The hiring announcement landed on the same day the University of Florida Board of Trustees revealed that UF is still working to find an interim president, even as current interim Kent Fuchs nears the end of his contract on Sept. 1, after extending it once already.
Fuchs, a former UF president, retired in 2023 after the university hired then–Republican senator Ben Sasse of Nebraska for the top job. Sasse abruptly stepped down in July 2024, shortly before a spending scandal emerged, and Fuchs has led UF as interim president since that August.
But progress toward finding the next interim president appears to be slow moving.
UF Board of Trustees chair Mori Hosseini told fellow trustees at a virtual meeting Monday that efforts to select a temporary leader are ongoing as Fuchs’s contract nears expiration.
“This has been a focus over the past few months, and I have taken a deliberate and thoughtful approach to this responsibility,” Hosseini said. “President Fuchs has been extremely gracious in extending his appointment.
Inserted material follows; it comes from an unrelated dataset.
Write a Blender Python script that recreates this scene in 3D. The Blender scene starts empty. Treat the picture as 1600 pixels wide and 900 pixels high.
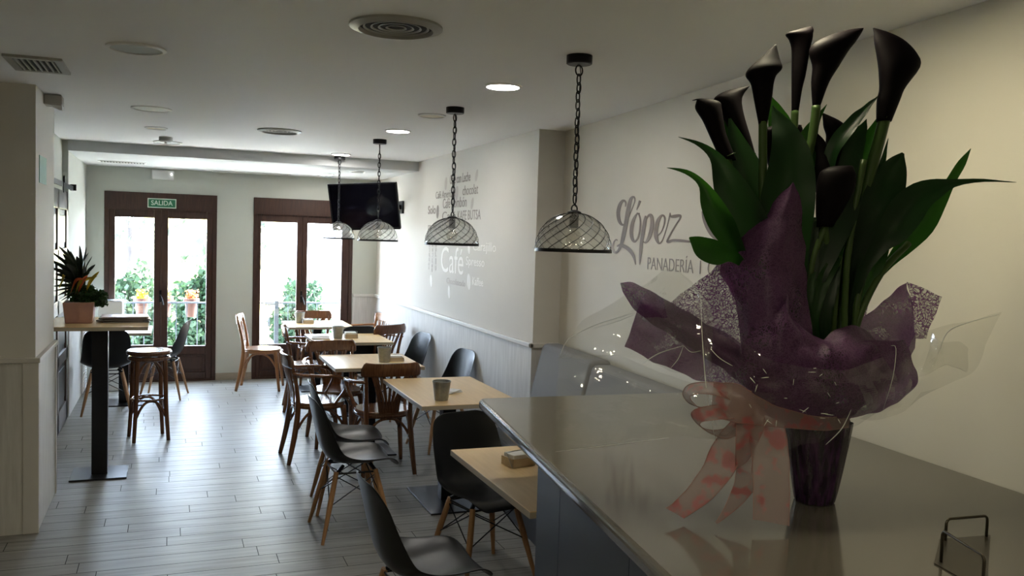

As soon as we have an interim president candidate, we will schedule an in-person board meeting to interview and consider the candidate for interim president.”
With the search for his successor dragging on, Fuchs credited the trustees for being deliberate.
“I know that you all are not settling for just anyone that wants the position, or that might be recommended,” Fuchs said at Monday’s meeting. “You want the very best for the institution.”